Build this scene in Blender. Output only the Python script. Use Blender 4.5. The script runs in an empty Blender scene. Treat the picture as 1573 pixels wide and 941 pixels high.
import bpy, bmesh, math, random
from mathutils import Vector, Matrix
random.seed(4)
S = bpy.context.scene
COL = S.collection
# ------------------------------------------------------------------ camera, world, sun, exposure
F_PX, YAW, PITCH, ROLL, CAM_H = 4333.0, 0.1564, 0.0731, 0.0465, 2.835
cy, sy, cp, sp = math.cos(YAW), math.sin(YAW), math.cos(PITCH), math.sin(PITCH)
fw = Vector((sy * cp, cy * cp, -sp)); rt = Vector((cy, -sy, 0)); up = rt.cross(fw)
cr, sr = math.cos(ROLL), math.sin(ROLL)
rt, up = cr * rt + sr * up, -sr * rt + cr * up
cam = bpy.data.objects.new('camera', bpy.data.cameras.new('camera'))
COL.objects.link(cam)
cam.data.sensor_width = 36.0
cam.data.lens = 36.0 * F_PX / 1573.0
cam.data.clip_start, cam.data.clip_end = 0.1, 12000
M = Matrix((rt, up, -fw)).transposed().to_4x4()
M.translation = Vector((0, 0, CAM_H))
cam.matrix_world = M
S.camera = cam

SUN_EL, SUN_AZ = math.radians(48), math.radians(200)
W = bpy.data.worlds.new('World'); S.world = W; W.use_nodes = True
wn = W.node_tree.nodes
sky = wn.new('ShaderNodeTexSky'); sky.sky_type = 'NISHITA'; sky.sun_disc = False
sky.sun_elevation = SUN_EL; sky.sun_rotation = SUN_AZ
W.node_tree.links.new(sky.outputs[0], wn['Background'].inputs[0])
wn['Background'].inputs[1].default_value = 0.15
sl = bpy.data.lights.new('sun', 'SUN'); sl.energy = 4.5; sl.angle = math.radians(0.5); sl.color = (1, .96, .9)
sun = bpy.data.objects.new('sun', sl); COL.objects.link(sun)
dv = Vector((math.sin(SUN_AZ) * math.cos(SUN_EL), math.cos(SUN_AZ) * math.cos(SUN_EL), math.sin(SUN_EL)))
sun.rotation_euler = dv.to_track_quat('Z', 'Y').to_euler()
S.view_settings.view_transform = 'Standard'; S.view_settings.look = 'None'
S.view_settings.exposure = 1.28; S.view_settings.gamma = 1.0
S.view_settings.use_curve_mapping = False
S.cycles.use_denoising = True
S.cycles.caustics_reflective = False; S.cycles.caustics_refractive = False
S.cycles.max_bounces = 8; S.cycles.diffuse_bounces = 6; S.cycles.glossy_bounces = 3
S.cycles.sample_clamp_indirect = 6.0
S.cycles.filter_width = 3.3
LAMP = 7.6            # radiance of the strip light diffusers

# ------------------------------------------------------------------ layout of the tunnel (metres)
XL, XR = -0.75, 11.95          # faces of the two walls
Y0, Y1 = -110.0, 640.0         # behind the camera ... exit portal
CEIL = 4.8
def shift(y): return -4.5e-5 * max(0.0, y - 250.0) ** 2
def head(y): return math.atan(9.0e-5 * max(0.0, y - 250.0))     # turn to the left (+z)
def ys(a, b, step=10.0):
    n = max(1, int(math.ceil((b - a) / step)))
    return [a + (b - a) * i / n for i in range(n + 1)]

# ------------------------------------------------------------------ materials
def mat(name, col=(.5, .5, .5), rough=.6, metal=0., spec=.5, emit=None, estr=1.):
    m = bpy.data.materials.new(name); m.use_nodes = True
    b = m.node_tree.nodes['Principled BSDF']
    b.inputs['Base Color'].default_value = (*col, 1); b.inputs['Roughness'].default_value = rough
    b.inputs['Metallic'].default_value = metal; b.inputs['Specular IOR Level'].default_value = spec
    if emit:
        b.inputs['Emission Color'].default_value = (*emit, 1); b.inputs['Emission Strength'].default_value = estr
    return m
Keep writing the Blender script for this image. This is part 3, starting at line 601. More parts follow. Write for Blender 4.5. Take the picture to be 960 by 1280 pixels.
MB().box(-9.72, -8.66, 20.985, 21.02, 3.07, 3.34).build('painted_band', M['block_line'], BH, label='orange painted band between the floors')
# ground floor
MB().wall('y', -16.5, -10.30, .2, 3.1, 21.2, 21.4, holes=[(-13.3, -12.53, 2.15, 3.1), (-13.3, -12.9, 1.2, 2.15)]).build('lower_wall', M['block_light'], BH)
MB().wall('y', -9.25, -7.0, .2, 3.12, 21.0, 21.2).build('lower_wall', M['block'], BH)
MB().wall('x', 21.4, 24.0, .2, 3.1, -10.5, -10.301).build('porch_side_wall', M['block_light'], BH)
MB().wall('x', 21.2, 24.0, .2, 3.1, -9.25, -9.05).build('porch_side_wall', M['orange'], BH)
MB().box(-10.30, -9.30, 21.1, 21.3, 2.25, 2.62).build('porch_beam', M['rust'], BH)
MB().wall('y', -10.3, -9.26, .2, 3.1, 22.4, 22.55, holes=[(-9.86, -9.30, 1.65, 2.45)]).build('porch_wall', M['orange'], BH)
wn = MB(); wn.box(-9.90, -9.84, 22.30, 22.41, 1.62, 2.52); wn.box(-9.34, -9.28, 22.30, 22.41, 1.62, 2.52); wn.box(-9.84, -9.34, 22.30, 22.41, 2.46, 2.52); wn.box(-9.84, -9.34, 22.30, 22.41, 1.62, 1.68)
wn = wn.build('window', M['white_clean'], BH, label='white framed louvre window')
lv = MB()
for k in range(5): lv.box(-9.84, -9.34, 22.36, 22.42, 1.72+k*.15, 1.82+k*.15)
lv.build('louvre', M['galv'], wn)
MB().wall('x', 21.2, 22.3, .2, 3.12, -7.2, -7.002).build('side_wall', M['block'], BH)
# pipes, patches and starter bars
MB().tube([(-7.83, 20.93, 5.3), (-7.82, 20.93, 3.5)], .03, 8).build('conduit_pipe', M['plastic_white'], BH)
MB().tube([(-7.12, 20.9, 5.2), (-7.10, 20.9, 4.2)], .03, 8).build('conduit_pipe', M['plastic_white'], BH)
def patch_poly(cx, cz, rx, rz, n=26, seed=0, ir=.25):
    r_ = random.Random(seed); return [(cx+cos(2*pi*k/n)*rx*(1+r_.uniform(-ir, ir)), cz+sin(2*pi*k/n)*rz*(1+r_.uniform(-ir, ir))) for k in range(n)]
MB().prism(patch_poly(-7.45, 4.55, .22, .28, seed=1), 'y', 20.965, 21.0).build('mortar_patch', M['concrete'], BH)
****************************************
Go through the listing above and restate it word for word.

● Exercise answer:
Build this scene in Blender. Output only the Python script. Use Blender 4.5. The script runs in an empty Blender scene. Treat the picture as 1573 pixels wide and 941 pixels high.
import bpy, bmesh, math, random
from mathutils import Vector, Matrix
random.seed(4)
S = bpy.context.scene
COL = S.collection
# ------------------------------------------------------------------ camera, world, sun, exposure
F_PX, YAW, PITCH, ROLL, CAM_H = 4333.0, 0.1564, 0.0731, 0.0465, 2.835
cy, sy, cp, sp = math.cos(YAW), math.sin(YAW), math.cos(PITCH), math.sin(PITCH)
fw = Vector((sy * cp, cy * cp, -sp)); rt = Vector((cy, -sy, 0)); up = rt.cross(fw)
cr, sr = math.cos(ROLL), math.sin(ROLL)
rt, up = cr * rt + sr * up, -sr * rt + cr * up
cam = bpy.data.objects.new('camera', bpy.data.cameras.new('camera'))
COL.objects.link(cam)
cam.data.sensor_width = 36.0
cam.data.lens = 36.0 * F_PX / 1573.0
cam.data.clip_start, cam.data.clip_end = 0.1, 12000
M = Matrix((rt, up, -fw)).transposed().to_4x4()
M.translation = Vector((0, 0, CAM_H))
cam.matrix_world = M
S.camera = cam

SUN_EL, SUN_AZ = math.radians(48), math.radians(200)
W = bpy.data.worlds.new('World'); S.world = W; W.use_nodes = True
wn = W.node_tree.nodes
sky = wn.new('ShaderNodeTexSky'); sky.sky_type = 'NISHITA'; sky.sun_disc = False
sky.sun_elevation = SUN_EL; sky.sun_rotation = SUN_AZ
W.node_tree.links.new(sky.outputs[0], wn['Background'].inputs[0])
wn['Background'].inputs[1].default_value = 0.15
sl = bpy.data.lights.new('sun', 'SUN'); sl.energy = 4.5; sl.angle = math.radians(0.5); sl.color = (1, .96, .9)
sun = bpy.data.objects.new('sun', sl); COL.objects.link(sun)
dv = Vector((math.sin(SUN_AZ) * math.cos(SUN_EL), math.cos(SUN_AZ) * math.cos(SUN_EL), math.sin(SUN_EL)))
sun.rotation_euler = dv.to_track_quat('Z', 'Y').to_euler()
S.view_settings.view_transform = 'Standard'; S.view_settings.look = 'None'
S.view_settings.exposure = 1.28; S.view_settings.gamma = 1.0
S.view_settings.use_curve_mapping = False
S.cycles.use_denoising = True
S.cycles.caustics_reflective = False; S.cycles.caustics_refractive = False
S.cycles.max_bounces = 8; S.cycles.diffuse_bounces = 6; S.cycles.glossy_bounces = 3
S.cycles.sample_clamp_indirect = 6.0
S.cycles.filter_width = 3.3
LAMP = 7.6            # radiance of the strip light diffusers

# ------------------------------------------------------------------ layout of the tunnel (metres)
XL, XR = -0.75, 11.95          # faces of the two walls
Y0, Y1 = -110.0, 640.0         # behind the camera ... exit portal
CEIL = 4.8
def shift(y): return -4.5e-5 * max(0.0, y - 250.0) ** 2
def head(y): return math.atan(9.0e-5 * max(0.0, y - 250.0))     # turn to the left (+z)
def ys(a, b, step=10.0):
    n = max(1, int(math.ceil((b - a) / step)))
    return [a + (b - a) * i / n for i in range(n + 1)]

# ------------------------------------------------------------------ materials
def mat(name, col=(.5, .5, .5), rough=.6, metal=0., spec=.5, emit=None, estr=1.):
    m = bpy.data.materials.new(name); m.use_nodes = True
    b = m.node_tree.nodes['Principled BSDF']
    b.inputs['Base Color'].default_value = (*col, 1); b.inputs['Roughness'].default_value = rough
    b.inputs['Metallic'].default_value = metal; b.inputs['Specular IOR Level'].default_value = spec
    if emit:
        b.inputs['Emission Color'].default_value = (*emit, 1); b.inputs['Emission Strength'].default_value = estr
    return m
Keep writing the Blender script for this image. This is part 3, starting at line 601. More parts follow. Write for Blender 4.5. Take the picture to be 960 by 1280 pixels.
MB().box(-9.72, -8.66, 20.985, 21.02, 3.07, 3.34).build('painted_band', M['block_line'], BH, label='orange painted band between the floors')
# ground floor
MB().wall('y', -16.5, -10.30, .2, 3.1, 21.2, 21.4, holes=[(-13.3, -12.53, 2.15, 3.1), (-13.3, -12.9, 1.2, 2.15)]).build('lower_wall', M['block_light'], BH)
MB().wall('y', -9.25, -7.0, .2, 3.12, 21.0, 21.2).build('lower_wall', M['block'], BH)
MB().wall('x', 21.4, 24.0, .2, 3.1, -10.5, -10.301).build('porch_side_wall', M['block_light'], BH)
MB().wall('x', 21.2, 24.0, .2, 3.1, -9.25, -9.05).build('porch_side_wall', M['orange'], BH)
MB().box(-10.30, -9.30, 21.1, 21.3, 2.25, 2.62).build('porch_beam', M['rust'], BH)
MB().wall('y', -10.3, -9.26, .2, 3.1, 22.4, 22.55, holes=[(-9.86, -9.30, 1.65, 2.45)]).build('porch_wall', M['orange'], BH)
wn = MB(); wn.box(-9.90, -9.84, 22.30, 22.41, 1.62, 2.52); wn.box(-9.34, -9.28, 22.30, 22.41, 1.62, 2.52); wn.box(-9.84, -9.34, 22.30, 22.41, 2.46, 2.52); wn.box(-9.84, -9.34, 22.30, 22.41, 1.62, 1.68)
wn = wn.build('window', M['white_clean'], BH, label='white framed louvre window')
lv = MB()
for k in range(5): lv.box(-9.84, -9.34, 22.36, 22.42, 1.72+k*.15, 1.82+k*.15)
lv.build('louvre', M['galv'], wn)
MB().wall('x', 21.2, 22.3, .2, 3.12, -7.2, -7.002).build('side_wall', M['block'], BH)
# pipes, patches and starter bars
MB().tube([(-7.83, 20.93, 5.3), (-7.82, 20.93, 3.5)], .03, 8).build('conduit_pipe', M['plastic_white'], BH)
MB().tube([(-7.12, 20.9, 5.2), (-7.10, 20.9, 4.2)], .03, 8).build('conduit_pipe', M['plastic_white'], BH)
def patch_poly(cx, cz, rx, rz, n=26, seed=0, ir=.25):
    r_ = random.Random(seed); return [(cx+cos(2*pi*k/n)*rx*(1+r_.uniform(-ir, ir)), cz+sin(2*pi*k/n)*rz*(1+r_.uniform(-ir, ir))) for k in range(n)]
MB().prism(patch_poly(-7.45, 4.55, .22, .28, seed=1), 'y', 20.965, 21.0).build('mortar_patch', M['concrete'], BH)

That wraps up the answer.